> **What the exercise asks**
Print word for word the first line of the listing below and every line after it, through the line with "vb, 1.80, bold=.005)". Leave out the pictures and the rest.

--- Entries shown ---

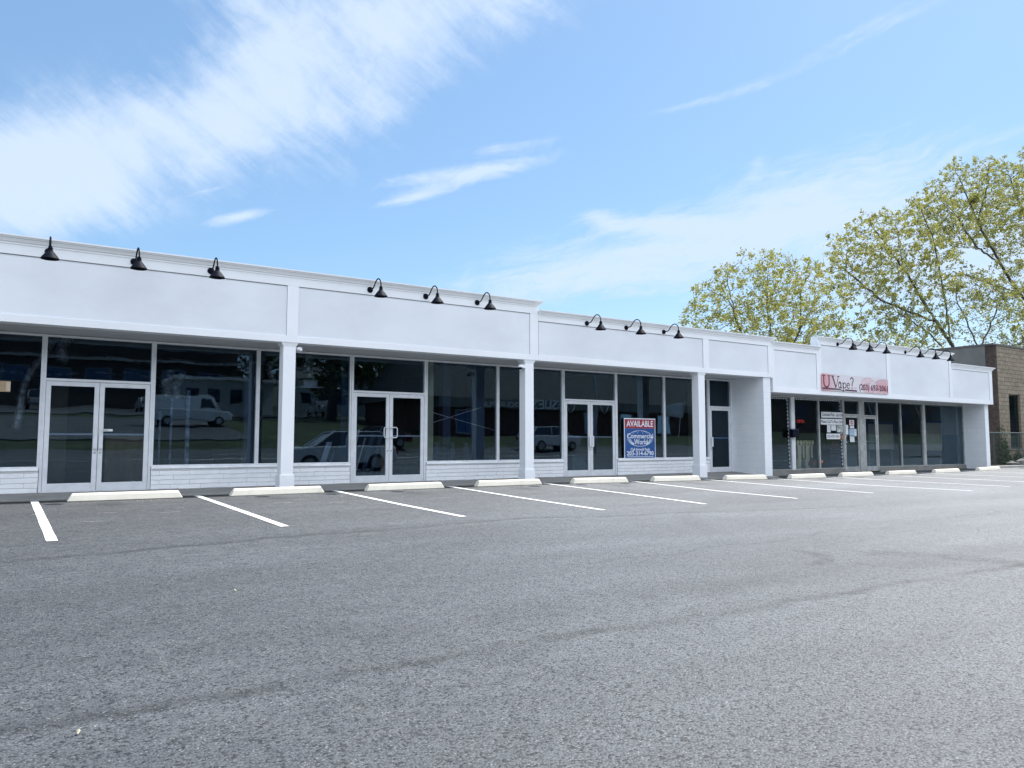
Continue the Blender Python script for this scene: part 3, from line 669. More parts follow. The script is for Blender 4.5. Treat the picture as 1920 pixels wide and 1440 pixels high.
text('LLC', 'small_lettering', mat('grey_ink', (.42, .36, .38)), .09, (-.06, -.0135, -.15), vb, .14)
text('(203) 693-2061', 'phone_number', ink_r, .29, (1.09, -.0135, -.10), vb, 1.80, bold=.005)

# ------------------------------------------------------------------ AVAILABLE sign behind the glass
av = empty('leasing_sign', (15.90, 16.925, 1.128), 0, 'square red and blue AVAILABLE sign fixed to the window beside the third double door', 'sign')
ed = MB().box(-.63, .63, .0, .012, 0, 1.20).build('sign_board', mat('sign_white', (.80, .84, .90), .4), av)
MB().box(-.605, .605, -.003, -.0005, .90, 1.17).build('red_band', mat('sign_red', (.36, .03, .05), .4, var=.02), av)
MB().box(-.605, .605, -.003, -.0005, .02, .898).build('blue_field', mat('sign_blue', (.015, .09, .30), .4, var=.02), av)
sw = MATS['sign_white']
text('AVAILABLE', 'headline', sw, .25, (0, -.005, 1.03), av, 1.08, bold=.005, thick=.001)
text('Commercial', 'lettering', sw, .20, (0, -.007, .665), av, 1.06, bold=.003, thick=.001)
text('World', 'lettering', sw, .22, (.03, -.007, .49), av, .54, bold=.003, thick=.001)
text('Call Arnold Peck', 'lettering', sw, .11, (0, -.005, .27), av, .78, bold=.002, thick=.001)
text('203-314-6790', 'phone_number', sw, .18, (0, -.005, .15), av, 1.08, bold=.003, thick=.001)
gl_ = MB()
def stroke2(m, pts, w_, y=-.0045):
    for i in range(len(pts)-1):
        a, b = Vector(pts[i]), Vector(pts[i+1]); d = (b-a).normalized(); p = Vector((-d.y, d.x))*w_/2
        m.prism([tuple(v) for v in (a+p, a-p, b-p, b+p)], 'y', y, -.0035-.0001*(i % 2))
stroke2(gl_, arcp(0, .60, .50, .235, 0, 360, 40), .012)
for k in (.3, .75): stroke2(gl_, arcp(0, .60, .50*k, .235, 35, 145, 12), .006)
for a0, a1 in ((185, 235), (305, 355)):
    for k in (.80, .90): stroke2(gl_, arcp(0, .60, .50*k, .235*k*1.05, a0, a1, 10), .022)
stroke2(gl_, [(-.53, .055), (.53, .055)], .014)
gl_.build('globe_emblem', sw, av)

# ------------------------------------------------------------------ papers and signs at the vape shop
def note(name, x, z, w_, h, label, lines=3, m=paper, y=16.70, cat='notice', tint=None):
    o = empty(name, (x, y, z), 0, label, cat)
    MB().box(-w_/2, w_/2, -.003, 0, -h/2, h/2).build('sheet', m, o)
    if lines:
        t = MB()
        for i in range(lines):
            zz = h*.36-i*h*.72/max(lines-1, 1); f = .36-.09*((i*7) % 3); t.box(-w_*f, w_*(f-.04), -.005, -.0035, zz-h*.022, zz+h*.022)
        t.build('printed_lines', mat('grey_print', (.25, .27, .30), .7), o)
    return o
YI = 16.715
a = note('paper_banner', 25.26, 2.61, 1.40, .21, 'long white paper strip in the window reading Curbside Pick - Up Only', 0, y=YI, cat='sign')
text('Curbside Pick - Up Only', 'lettering', ink, .14, (0, -.005, 0), a, 1.34, thick=.001, bold=.001)
a = note('paper_banner', 25.25, 2.36, 1.46, .21, 'long white paper strip in the window reading Please Call To Place Order', 0, y=YI, cat='sign')
text('Please Call To Place Order', 'lettering', ink, .14, (0, -.005, 0), a, 1.40, thick=.001, bold=.001)
a = note('paper_banner', 25.26, 1.83, .84, .20, 'white paper sign in the window with a phone number, below the other notices', 0, y=YI, cat='sign')
text('203-693-2061', 'lettering', ink, .15, (0, -.005, 0), a, .74, thick=.001)
note('paper_notice', 24.99, 2.11, .21, .27, 'tall narrow pale notice taped in the window under the paper strips', 5, y=YI)
note('framed_notice', 25.28, 2.14, .28, .20, 'dark bordered small notice in the window, second from the left below the strips', 4, y=YI)
note('poster', 25.68, 2.11, .43, .26, 'grey and white picture poster in the window left of the vape shop door', 0, mat('poster_print', (.40, .44, .42), .6, var=.7, vscale=7), y=YI)
note('round_sticker', 25.81, 1.80, .10, .16, 'small orange sticker low in the window beside the vape shop door', 0, mat('orange_sticker', (.55, .2, .05), .5), y=YI)
DY = 16.70
a = note('stop_notice', 26.40, 2.345, .29, .20, 'white notice with a red octagon near the top of the vape shop door', 0, y=DY)
MB().prism(arcp(0, .0, .085, .085, 22.5, 382.5, 8)[:-1], 'y', -.006, -.0035).build('red_octagon', mat('stop_red', (.5, .03, .04), .5), a)
MB().box(-.06, .06, -.0075, -.0062, -.015, .015).build('white_bar', paper, a)
note('paper_notice', 26.41, 2.18, .27, .09, 'small white slip directly under the red octagon notice on the door', 2, y=DY)
note('blue_notice', 26.39, 1.99, .31, .25, 'pale blue notice in the middle of the vape shop door', 3, mat('blue_paper', (.36, .52, .66), .7), y=DY)
note('paper_notice', 26.62, 1.98, .13, .27, 'narrow white slip at the right edge of the blue notice on the door', 4, y=DY)
note('paper_notice', 26.40, 1.73, .28, .21, 'lowest white notice on the vape shop door', 4, y=DY)
note('paper_notice', 26.09, 2.08, .16, .36, 'curled white paper at the left edge of the vape shop door', 0, y=DY)
pl_=note('paper_label', 1.715, 1.845, .19, .045, 'small PULL label on the right leaf of the leftmost double door', 0, y=16.93)
text('PULL', 'lettering', ink, .04, (-.03, -.005, 0), pl_, .09, thick=.0008)
# ------------------------------------------------------------------ things inside the shops
def duct(x, y, ztop, zbot, r, label, lean=(0, 0), diff=False):
    o = empty('foil_duct', (x, y, zbot), 0, label, 'duct', 'silver flexible ducts hanging in the empty shops')
    n = 26; pts = []; rs = []
    for i in range(n+1):
        t = i/n; pts.append((lean[0]*t*t+.03*math.sin(t*9), lean[1]*t, t*(ztop-zbot))); rs.append(r*(1+.12*(i % 2)-.25*t*.6+.06*math.sin(i*1.7)))
    MB().tube(pts, rs, 12).build('foil_hose', foil, o)
    if diff: MB().box(-.30, .30, -.25, .25, -.03, 0).box(-.17, .17, -.15, .15, .0005, .16).build('diffuser', studm, o)
    return o
duct(6.2, 18.3, 3.9, 2.96, .13, 'crinkled silver duct with square diffuser, behind the window right of the first column', diff=True)
duct(1.0, 19.2, 3.95, 3.35, .11, 'crumpled silver duct behind the transom over the leftmost double door', (.1, .2))
duct(.25, 20.0, 3.9, 1.9, .09, 'long thin silver duct behind the window left of the leftmost double door', (.6, 0))
duct(3.1, 19.2, 3.3, 2.6, .12, 'silver duct hanging left in the wide window between the leftmost door and first column', (.1, 0))
duct(3.27, 18.8, 3.2, 2.55, .09, 'thin twisted silver duct above the hanging sheet in the wide window', (.1, 0))
duct(5.1, 19.0, 3.45, 2.95, .08, 'bent silver duct at the right side of the wide window', (-.3, 0))
duct(5.5, 19.0, 3.6, 3.1, .09, 'short silver duct seen just left of the first column', (-.1, 0))
for i, (x0, x1, y, z) in enumerate([(1.9, 4.6, 19.5, 3.55), (2.4, 6.4, 21, 3.35), (-.5, 3.4, 20.5, 3.25), (3.0, 6.3, 18.6, 3.50)]):
    tag(MB().tube([(x0, y, z), (lerp(x0, x1, .3), y, z-.10), (lerp(x0, x1, .6), y, z+.02), (x1, y, z-.06)], [.035, .045, .03, .035], 8).build('foil_pipe', mat('dull_foil', (.16, .19, .24), .5, metal=.5, var=.8, vscale=3, detail=8), smooth=True),
        'silver wrapped pipe running under the dark ceiling, '+['nearest the leftmost double door', 'long one towards the first column', 'far left one crossing the transom', 'close behind the wide window'][i], 'pipe', 'wrapped pipes under the ceiling')
for i, (x, y, w_, z1, l) in enumerate([(2.89, 18.5, .03, 2.3, 'thin steel stud, leftmost of three in the wide window'), (3.12, 18.5, .03, 2.6, 'thin steel stud in the middle of three in the wide window'), (3.43, 18.4, .07, 2.78, 'thicker scuffed steel stud standing closest to the wide window')]):
    tag(MB().box(x, x+w_, y, y+.05, .62, z1).box(x+w_+.001, x+w_+.012, y, y+.09, .62, z1).build('steel_stud', mat('dull_steel', (.20, .24, .32), .5, metal=.4, var=.7, vscale=7, detail=8)), l, 'stud', 'steel studs in the gutted shop')
tag(MB().box(3.15, 3.42, 18.53, 18.55, 2.36, 2.58).build('hanging_sheet', bluep), 'pale square sheet fixed between two studs in the wide window', 'board')
tag(MB().box(4.66, 4.86, 18.2, 18.4, .62, 3.5).build('inner_post', bluep), 'dark blue square post inside the wide window near the first column', 'post', 'square posts inside the shops')
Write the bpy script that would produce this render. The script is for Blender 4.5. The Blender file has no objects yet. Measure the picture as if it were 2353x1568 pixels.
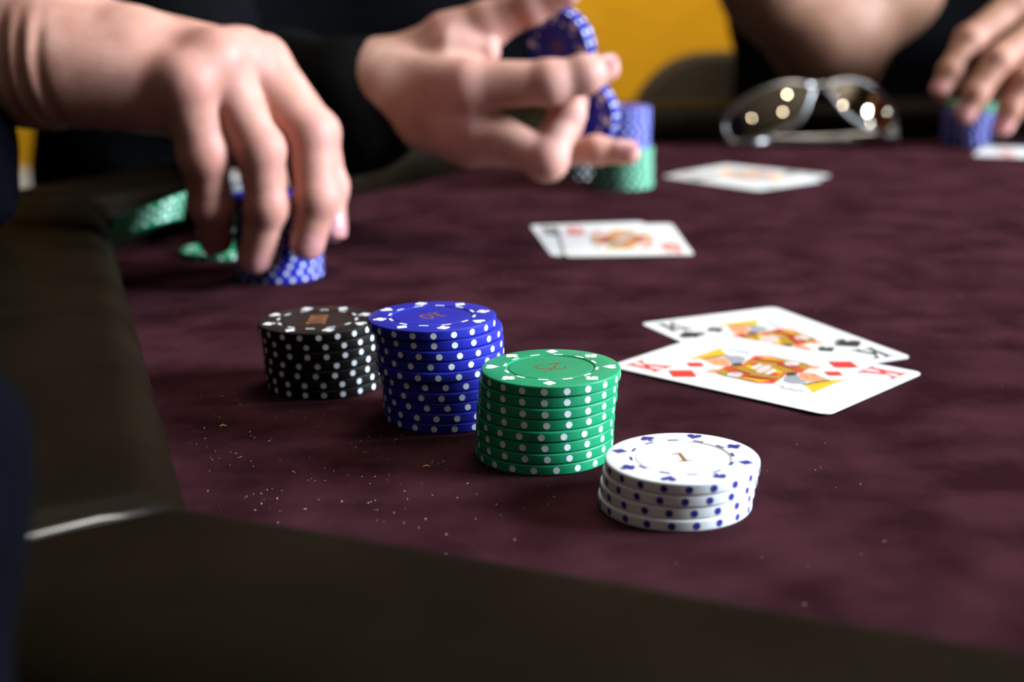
import bpy, math, random
import numpy as np
from mathutils import Vector, Matrix

# ------------------------------------------------------------------ scene, camera, light
scene = bpy.context.scene
col = scene.collection
PI = math.pi
TABLE = 0.75                       # height of the felt above the floor (m); all layout below is in mm on the felt


def V(p):
    return Vector((p[0] * .001, p[1] * .001, p[2] * .001 + TABLE))


scene.view_settings.view_transform = 'Standard'
scene.view_settings.look = 'None'
scene.view_settings.gamma = 1.0
scene.view_settings.use_curve_mapping = False
scene.view_settings.exposure = 0.0

cd = bpy.data.cameras.new('camera')
cam = bpy.data.objects.new('camera', cd)
col.objects.link(cam)
scene.camera = cam
cd.sensor_width = 36.0
cd.lens = 48.84
cd.clip_start = 0.01
pitch, roll = 0.257, -0.015
fw = Vector((0, math.cos(pitch), -math.sin(pitch)))
rt = Vector((1, 0, 0))
up = rt.cross(fw)
rt2 = rt * math.cos(roll) + up * math.sin(roll)
up2 = up * math.cos(roll) - rt * math.sin(roll)
mw = Matrix.Identity(4)
for i in range(3):
    mw[i][0], mw[i][1], mw[i][2] = rt2[i], up2[i], -fw[i]
mw.translation = V((0, 0, 134.4))
cam.matrix_world = mw
cd.dof.use_dof = True
cd.dof.focus_distance = 0.400
cd.dof.aperture_fstop = 8.2

world = bpy.data.worlds.new('world')
scene.world = world
world.use_nodes = True
wb = world.node_tree.nodes['Background']
wb.inputs['Color'].default_value = (0.75, 0.88, 1.0, 1)
wb.inputs['Strength'].default_value = 1.0


def area(name, loc, target, sx, sy, power, color):
    d = bpy.data.lights.new(name, 'AREA')
    d.shape = 'RECTANGLE'
    d.size, d.size_y, d.energy, d.color = sx, sy, power, color
    o = bpy.data.objects.new(name, d)
    col.objects.link(o)
    o.location = V(loc)
    o.rotation_euler = (V(target) - V(loc)).to_track_quat('-Z', 'Y').to_euler()
    return o


# daylight through the window in the right wall
area('window_daylight', (2470, 360, 800), (0, 420, 0), 1.05, 0.95, 415, (0.72, 0.84, 1.0))
# ceiling panel above the far half of the table
area('ceiling_panel_light', (250, 1150, 1790), (100, 900, 0), 0.6, 1.2, 19, (1.0, 0.93, 0.82))
# added fill light that brightens the yellow wall; it has no fixture
area('wall_fill_light', (500, 4300, 1750), (400, 6000, 300), 3.0, 0.3, 90, (1.0, 0.9, 0.7))

scene.cycles.use_denoising = True
scene.cycles.max_bounces = 6
scene.cycles.sample_clamp_indirect = 4.0

# ------------------------------------------------------------------ materials


def N(nt, t, **kw):
    n = nt.nodes.new(t)
    for k, v in kw.items():
        setattr(n, k, v)
    return n


MATS = {}


def mat(name, c, rough=.5, c2=None, scale=40., detail=3., bump=0., bscale=None, spec=.5, metal=0., sheen=0., sss=0.,
        coat=0., emit=None, estr=0., stretch=None, lo=.35, hi=.65, sheentint=None, bdist=.0004):
    m = bpy.data.materials.new(name)
    m.use_nodes = True
    nt = m.node_tree
    b = nt.nodes['Principled BSDF']
    c = tuple(c) + (1,)
    b.inputs['Roughness'].default_value = rough
    b.inputs['Specular IOR Level'].default_value = spec
    b.inputs['Metallic'].default_value = metal
    b.inputs['Sheen Weight'].default_value = sheen
    if sheentint:
        b.inputs['Sheen Tint'].default_value = tuple(sheentint) + (1,)
    b.inputs['Coat Weight'].default_value = coat
    if sss:
        b.inputs['Subsurface Weight'].default_value = sss
        b.inputs['Subsurface Radius'].default_value = (1, .35, .2)
        b.inputs['Subsurface Scale'].default_value = .007
    tc = N(nt, 'ShaderNodeTexCoord')
    src = tc.outputs['Object']
    if stretch:
        mp = N(nt, 'ShaderNodeMapping')
        mp.inputs['Scale'].default_value = stretch
        nt.links.new(src, mp.inputs['Vector'])
        src = mp.outputs['Vector']
    c2 = tuple(c2) + (1,) if c2 else tuple(min(1, x * 1.12) for x in c[:3]) + (1,)
    nz = N(nt, 'ShaderNodeTexNoise')
    nz.inputs['Scale'].default_value = scale
    nz.inputs['Detail'].default_value = detail
    nt.links.new(src, nz.inputs['Vector'])
    rp = N(nt, 'ShaderNodeValToRGB')
    rp.color_ramp.elements[0].position, rp.color_ramp.elements[1].position = lo, hi
    rp.color_ramp.elements[0].color, rp.color_ramp.elements[1].color = c, c2
    nt.links.new(nz.outputs['Fac'], rp.inputs['Fac'])
    nt.links.new(rp.outputs['Color'], b.inputs['Base Color'])
    if bump:
        bz = N(nt, 'ShaderNodeTexNoise')
        bz.inputs['Scale'].default_value = bscale or scale * 6
        bz.inputs['Detail'].default_value = 4
        nt.links.new(src, bz.inputs['Vector'])
        bp = N(nt, 'ShaderNodeBump')
        bp.inputs['Strength'].default_value = bump
        bp.inputs['Distance'].default_value = bdist
        nt.links.new(bz.outputs['Fac'], bp.inputs['Height'])
        nt.links.new(bp.outputs['Normal'], b.inputs['Normal'])
    if emit:
        b.inputs['Emission Color'].default_value = tuple(emit) + (1,)
        b.inputs['Emission Strength'].default_value = estr
    MATS[name] = m
    return m


M_chip = {
    'white': mat('white_plastic', (.74, .73, .70), .38, (.80, .79, .77), 60, spec=.3, bump=.05, bscale=1500),
    'green': mat('green_plastic', (.006, .235, .095), .40, (.010, .265, .11), 60, spec=.3, bump=.05, bscale=1500),
    'blue': mat('blue_plastic', (.011, .015, .27), .40, (.015, .020, .32), 60, spec=.26, bump=.05, bscale=1500),
    'black': mat('black_plastic', (.0045, .0032, .0026), .45, (.0070, .0050, .0040), 60, spec=.16, bump=.05, bscale=1500),
}
M_dot = mat('white_inlay', (.72, .73, .72), .45, spec=.35)
M_dotblue = mat('blue_inlay', (.028, .024, .20), .45, spec=.3)
M_gold = mat('gold_print', (.20, .085, .008), .5, (.28, .13, .012), 900)
M_copper = mat('copper_print', (.36, .12, .03), .55, (.26, .08, .02), 900)
M_felt = mat('burgundy_suede', (.0215, .0066, .0080), 1.0, (.0490, .0158, .0200), 42, 8, bump=.5, bscale=4200, spec=.0,
             sheen=.0, sheentint=(.6, .3, .32), lo=.34, hi=.68, bdist=.0006)
M_leather = mat('dark_leather', (.0046, .0029, .0012), .50, (.0066, .0043, .0019), 30, bump=.18, bscale=900, spec=.025)
M_welt = mat('glossy_welt', (.012, .011, .011), .24, spec=.8, coat=.4)
M_rust = mat('rust_print', (.17, .050, .010), .5, (.23, .075, .014), 900)
M_wood = mat('table_wood', (.04, .022, .012), .5, (.07, .04, .02), 12, stretch=(1, 8, 1))
M_card = mat('card_stock', (.66, .645, .60), .42, (.68, .665, .62), 30, spec=.35)
M_red = mat('print_red', (.58, .020, .010), .45)
M_black = mat('print_black', (.010, .009, .008), .5)
M_yel = mat('print_yellow', (.66, .38, .006), .45)
M_ochre = mat('print_ochre', (.36, .16, .006), .45, (.48, .24, .01), 1400)
M_pink = mat('print_flesh', (.66, .26, .12), .45)
M_pale = mat('print_pale_pink', (.66, .46, .43), .45)
M_grey = mat('print_grey', (.26, .26, .27), .45)
M_yellowwall = mat('yellow_wall_paint', (.46, .215, .002), .85, (.56, .275, .004), 5, 6, stretch=(1, 1, 9), spec=.2)
M_skirt = mat('white_gloss_paint', (.60, .56, .48), .4)
M_wall = mat('plain_wall_paint', (.035, .023, .015), .9, scale=3)
M_ceil = mat('ceiling_paint', (.17, .145, .115), .9, scale=3)
M_floor = mat('brown_carpet', (.06, .045, .035), .95, (.09, .07, .055), 60)
M_shirtblack = mat('black_cotton', (.0012, .0012, .0016), .9, (.0024, .0024, .0030), 25, bump=.4, bscale=700, spec=.03)
M_sweater = mat('black_knit', (.0022, .0022, .0020), .95, (.0045, .0045, .0042), 30, bump=.6, bscale=500, spec=.03)
M_navy = mat('navy_cloth', (.0005, .0006, .0013), .95, (.0008, .0010, .0022), 30, bump=.4, bscale=800, spec=.03)
M_taupe = mat('taupe_fabric', (.085, .066, .044), .95, (.105, .082, .055), 20, bump=.4, bscale=600, spec=.1)
M_silver = mat('brushed_silver', (.30, .285, .27), .34, (.38, .365, .35), 80, metal=1.)
M_lens = mat('brown_mirror_lens', (.60, .48, .34), .03, (.66, .54, .40), 6, metal=1.)
M_button = mat('pearl_button', (.45, .46, .48), .25, spec=.6)
M_nail = mat('fingernail', (.50, .215, .20), .25, (.56, .26, .24), 200, spec=.5)
M_lint = mat('lint_fibre', (.42, .33, .28), .9, (.60, .55, .52), 900)
M_lamp = mat('lamp_diffuser', (.9, .9, .85), .4, emit=(1., .99, .92), estr=110.)
M_lampwarm = mat('panel_diffuser', (.9, .9, .85), .4, emit=(1., .93, .8), estr=4.6)
M_glass = mat('window_glass', (1, 1, 1), .0)
M_glass.node_tree.nodes['Principled BSDF'].inputs['Transmission Weight'].default_value = 1.0
M_metal = mat('grey_metal', (.35, .35, .36), .4, metal=.8)
M_thread = mat('gold_thread', (.75, .50, .10), .5)


def skin_mat(name, c1, c2, flush):
    m = mat(name, c1, .55, c2, 70, 6, bump=.35, bscale=600, spec=.24, sss=.25)
    nt = m.node_tree
    b = nt.nodes['Principled BSDF']
    lk = b.inputs['Base Color'].links[0]
    s = lk.from_socket
    at = N(nt, 'ShaderNodeAttribute', attribute_name='flush')
    mx = N(nt, 'ShaderNodeMix', data_type='RGBA')
    nt.links.new(at.outputs['Fac'], mx.inputs['Factor'])
    nt.links.new(s, mx.inputs['A'])
    mx.inputs['B'].default_value = tuple(flush) + (1,)
    nt.links.new(mx.outputs['Result'], b.inputs['Base Color'])
    return m


M_skin1 = skin_mat('skin_tan', (.40, .183, .125), (.53, .275, .20), (.54, .23, .19))
M_skin2 = skin_mat('skin_pink', (.40, .20, .135), (.52, .30, .225), (.58, .265, .225))
M_skin3 = skin_mat('skin_warm', (.31, .15, .088), (.38, .19, .12), (.42, .18, .13))

# ------------------------------------------------------------------ mesh helpers


def mesh(name, verts, faces, m, smooth=False):
    me = bpy.data.meshes.new(name)
    me.from_pydata([tuple(v) for v in verts], [], faces)
    me.materials.append(m)
    if smooth:
        me.polygons.foreach_set('use_smooth', [True] * len(me.polygons))
    me.update()
    return me


def obj(name, me, parent=None, loc=None, label=None, cat=None, group=None, kind=None):
    o = bpy.data.objects.new(name, me)
    col.objects.link(o)
    if parent:
        o.parent = parent
    if loc is not None:
        o.location = loc
    tag(o, label, cat, group, kind)
    return o


def tag(o, label=None, cat=None, group=None, kind=None):
    for k, v in (('label', label), ('category', cat), ('group', group), ('kind', kind)):
        if v:
            o[k] = v
    return o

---

> **Full response**
Continue the Blender Python script for this scene: part 3, from line 669. More parts follow. The script is for Blender 4.5. Treat the picture as 1920 pixels wide and 1440 pixels high.
text('LLC', 'small_lettering', mat('grey_ink', (.42, .36, .38)), .09, (-.06, -.0135, -.15), vb, .14)
text('(203) 693-2061', 'phone_number', ink_r, .29, (1.09, -.0135, -.10), vb, 1.80, bold=.005)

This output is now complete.